• **WHAT YOU ARE ASKED TO DO**
Scan the lines below; pull out those with "scene".

[START OF RECORDED INFORMATION]

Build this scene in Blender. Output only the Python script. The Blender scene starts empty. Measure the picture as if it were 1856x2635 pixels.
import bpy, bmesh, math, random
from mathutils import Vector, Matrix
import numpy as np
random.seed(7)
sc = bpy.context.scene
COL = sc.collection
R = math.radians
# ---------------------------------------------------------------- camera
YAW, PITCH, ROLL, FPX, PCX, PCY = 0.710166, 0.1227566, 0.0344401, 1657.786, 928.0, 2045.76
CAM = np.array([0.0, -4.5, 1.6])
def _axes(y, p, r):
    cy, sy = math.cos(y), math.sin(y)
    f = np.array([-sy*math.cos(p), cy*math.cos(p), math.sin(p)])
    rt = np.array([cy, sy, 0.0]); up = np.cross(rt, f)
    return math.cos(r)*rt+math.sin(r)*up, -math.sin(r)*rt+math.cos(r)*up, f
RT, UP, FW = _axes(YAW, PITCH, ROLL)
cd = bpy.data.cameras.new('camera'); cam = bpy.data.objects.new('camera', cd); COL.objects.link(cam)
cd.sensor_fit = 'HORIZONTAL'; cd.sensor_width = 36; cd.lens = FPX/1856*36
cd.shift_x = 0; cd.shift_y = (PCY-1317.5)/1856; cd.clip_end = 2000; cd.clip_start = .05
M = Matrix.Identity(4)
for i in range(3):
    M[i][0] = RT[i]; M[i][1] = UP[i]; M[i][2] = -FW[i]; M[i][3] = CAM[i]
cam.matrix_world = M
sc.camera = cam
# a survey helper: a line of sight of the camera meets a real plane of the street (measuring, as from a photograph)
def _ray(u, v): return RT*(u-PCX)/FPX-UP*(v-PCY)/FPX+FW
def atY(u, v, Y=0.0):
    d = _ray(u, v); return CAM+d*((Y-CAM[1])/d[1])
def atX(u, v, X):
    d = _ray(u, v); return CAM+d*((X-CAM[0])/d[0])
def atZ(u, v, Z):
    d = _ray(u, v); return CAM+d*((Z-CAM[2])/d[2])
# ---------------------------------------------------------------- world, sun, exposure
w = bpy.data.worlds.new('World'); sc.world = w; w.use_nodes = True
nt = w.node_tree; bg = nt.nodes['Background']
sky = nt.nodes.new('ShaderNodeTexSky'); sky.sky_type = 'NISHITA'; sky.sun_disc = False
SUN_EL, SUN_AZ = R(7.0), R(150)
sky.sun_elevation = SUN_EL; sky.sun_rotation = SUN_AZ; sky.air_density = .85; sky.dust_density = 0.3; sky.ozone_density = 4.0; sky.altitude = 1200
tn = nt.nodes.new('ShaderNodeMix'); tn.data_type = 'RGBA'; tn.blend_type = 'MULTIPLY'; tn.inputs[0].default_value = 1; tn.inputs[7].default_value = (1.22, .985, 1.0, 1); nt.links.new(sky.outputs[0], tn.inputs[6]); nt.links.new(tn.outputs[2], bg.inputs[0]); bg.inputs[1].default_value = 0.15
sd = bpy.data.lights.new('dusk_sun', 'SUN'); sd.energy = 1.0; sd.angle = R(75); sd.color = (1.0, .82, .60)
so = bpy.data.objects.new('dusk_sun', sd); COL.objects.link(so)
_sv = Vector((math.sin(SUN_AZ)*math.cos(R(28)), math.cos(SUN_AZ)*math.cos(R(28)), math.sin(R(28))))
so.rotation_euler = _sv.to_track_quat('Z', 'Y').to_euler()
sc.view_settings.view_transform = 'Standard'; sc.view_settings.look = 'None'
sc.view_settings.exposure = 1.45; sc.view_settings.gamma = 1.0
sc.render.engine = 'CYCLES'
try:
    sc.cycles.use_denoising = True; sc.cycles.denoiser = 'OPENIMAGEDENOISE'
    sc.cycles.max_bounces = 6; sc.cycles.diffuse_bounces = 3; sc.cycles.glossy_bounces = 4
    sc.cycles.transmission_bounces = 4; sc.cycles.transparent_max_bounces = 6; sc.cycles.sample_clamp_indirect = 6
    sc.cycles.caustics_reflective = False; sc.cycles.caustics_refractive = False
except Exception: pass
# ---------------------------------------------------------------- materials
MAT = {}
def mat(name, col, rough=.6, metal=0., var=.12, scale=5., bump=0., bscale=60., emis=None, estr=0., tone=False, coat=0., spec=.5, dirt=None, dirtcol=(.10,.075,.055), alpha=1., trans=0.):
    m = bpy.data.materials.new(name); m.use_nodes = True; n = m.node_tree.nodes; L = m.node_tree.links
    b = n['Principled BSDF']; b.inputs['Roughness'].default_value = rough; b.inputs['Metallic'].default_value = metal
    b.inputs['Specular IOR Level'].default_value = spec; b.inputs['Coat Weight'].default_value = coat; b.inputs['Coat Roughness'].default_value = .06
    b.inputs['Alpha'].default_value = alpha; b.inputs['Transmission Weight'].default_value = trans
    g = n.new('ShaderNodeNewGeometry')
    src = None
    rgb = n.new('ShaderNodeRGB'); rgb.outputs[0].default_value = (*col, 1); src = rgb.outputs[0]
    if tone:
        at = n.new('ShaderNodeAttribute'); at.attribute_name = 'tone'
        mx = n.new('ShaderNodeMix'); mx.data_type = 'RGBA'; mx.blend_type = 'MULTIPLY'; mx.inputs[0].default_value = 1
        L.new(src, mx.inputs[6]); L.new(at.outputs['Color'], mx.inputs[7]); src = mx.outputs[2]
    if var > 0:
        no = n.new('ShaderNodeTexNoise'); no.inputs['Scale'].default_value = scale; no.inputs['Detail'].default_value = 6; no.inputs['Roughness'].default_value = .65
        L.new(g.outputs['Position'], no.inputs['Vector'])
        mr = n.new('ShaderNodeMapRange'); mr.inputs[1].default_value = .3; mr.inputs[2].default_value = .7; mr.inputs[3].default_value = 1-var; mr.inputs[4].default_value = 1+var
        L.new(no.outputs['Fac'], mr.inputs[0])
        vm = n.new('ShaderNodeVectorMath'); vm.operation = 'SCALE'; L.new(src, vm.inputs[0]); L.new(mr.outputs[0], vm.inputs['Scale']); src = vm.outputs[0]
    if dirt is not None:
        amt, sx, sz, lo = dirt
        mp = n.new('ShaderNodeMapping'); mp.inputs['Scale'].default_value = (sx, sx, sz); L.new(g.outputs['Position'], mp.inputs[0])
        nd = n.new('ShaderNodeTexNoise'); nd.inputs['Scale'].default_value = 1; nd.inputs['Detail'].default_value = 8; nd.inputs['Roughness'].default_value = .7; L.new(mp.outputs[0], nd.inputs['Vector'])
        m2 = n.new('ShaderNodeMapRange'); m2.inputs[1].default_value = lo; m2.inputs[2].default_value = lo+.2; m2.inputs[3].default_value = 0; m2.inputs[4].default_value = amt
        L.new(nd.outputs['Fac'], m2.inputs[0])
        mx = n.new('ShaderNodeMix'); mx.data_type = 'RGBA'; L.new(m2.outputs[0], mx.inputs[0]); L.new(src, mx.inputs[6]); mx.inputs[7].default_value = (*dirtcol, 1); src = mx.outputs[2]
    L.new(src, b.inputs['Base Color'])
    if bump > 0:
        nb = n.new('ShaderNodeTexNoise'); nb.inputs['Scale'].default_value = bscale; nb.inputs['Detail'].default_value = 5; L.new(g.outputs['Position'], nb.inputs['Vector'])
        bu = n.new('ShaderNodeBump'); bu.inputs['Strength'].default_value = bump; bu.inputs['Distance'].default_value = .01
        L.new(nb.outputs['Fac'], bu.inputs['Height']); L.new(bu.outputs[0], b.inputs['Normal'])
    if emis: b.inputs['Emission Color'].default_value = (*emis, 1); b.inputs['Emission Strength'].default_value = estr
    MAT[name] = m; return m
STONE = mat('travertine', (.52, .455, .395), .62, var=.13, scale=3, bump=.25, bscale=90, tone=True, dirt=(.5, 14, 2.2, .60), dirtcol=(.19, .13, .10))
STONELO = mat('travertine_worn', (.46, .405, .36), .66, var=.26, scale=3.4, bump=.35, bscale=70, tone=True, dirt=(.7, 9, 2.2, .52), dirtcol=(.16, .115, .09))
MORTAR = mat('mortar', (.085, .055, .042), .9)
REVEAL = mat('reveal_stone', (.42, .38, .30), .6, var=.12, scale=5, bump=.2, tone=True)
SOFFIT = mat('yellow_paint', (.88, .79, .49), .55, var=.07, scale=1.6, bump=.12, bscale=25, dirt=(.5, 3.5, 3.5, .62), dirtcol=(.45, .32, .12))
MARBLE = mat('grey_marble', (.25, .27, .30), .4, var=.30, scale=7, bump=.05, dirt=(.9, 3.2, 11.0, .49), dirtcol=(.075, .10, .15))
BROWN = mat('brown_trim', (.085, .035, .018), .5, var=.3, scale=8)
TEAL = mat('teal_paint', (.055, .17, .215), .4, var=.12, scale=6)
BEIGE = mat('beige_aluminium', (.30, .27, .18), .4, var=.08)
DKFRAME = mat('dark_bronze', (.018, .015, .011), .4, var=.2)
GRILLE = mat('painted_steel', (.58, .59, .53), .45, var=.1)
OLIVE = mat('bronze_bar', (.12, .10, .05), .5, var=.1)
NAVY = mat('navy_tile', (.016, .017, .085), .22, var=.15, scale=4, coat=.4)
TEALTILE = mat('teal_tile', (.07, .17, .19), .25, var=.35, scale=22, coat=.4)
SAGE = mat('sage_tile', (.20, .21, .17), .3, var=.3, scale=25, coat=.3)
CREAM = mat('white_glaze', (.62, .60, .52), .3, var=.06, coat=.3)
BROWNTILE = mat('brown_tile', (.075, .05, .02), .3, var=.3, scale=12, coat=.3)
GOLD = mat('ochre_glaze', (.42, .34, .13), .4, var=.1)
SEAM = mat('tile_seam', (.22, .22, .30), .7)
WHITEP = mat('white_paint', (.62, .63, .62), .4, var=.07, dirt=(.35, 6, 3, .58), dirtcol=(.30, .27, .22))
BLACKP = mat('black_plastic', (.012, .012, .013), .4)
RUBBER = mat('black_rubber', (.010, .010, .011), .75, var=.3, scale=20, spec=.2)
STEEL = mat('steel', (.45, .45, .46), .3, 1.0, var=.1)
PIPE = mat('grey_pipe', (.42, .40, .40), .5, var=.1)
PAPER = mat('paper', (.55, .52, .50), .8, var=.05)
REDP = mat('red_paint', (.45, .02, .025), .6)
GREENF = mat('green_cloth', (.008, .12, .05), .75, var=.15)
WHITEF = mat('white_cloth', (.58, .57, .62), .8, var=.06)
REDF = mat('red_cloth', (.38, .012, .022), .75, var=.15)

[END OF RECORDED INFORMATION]

• **FULL SOLUTION**
Build this scene in Blender. Output only the Python script. The Blender scene starts empty. Measure the picture as if it were 1856x2635 pixels.
sc = bpy.context.scene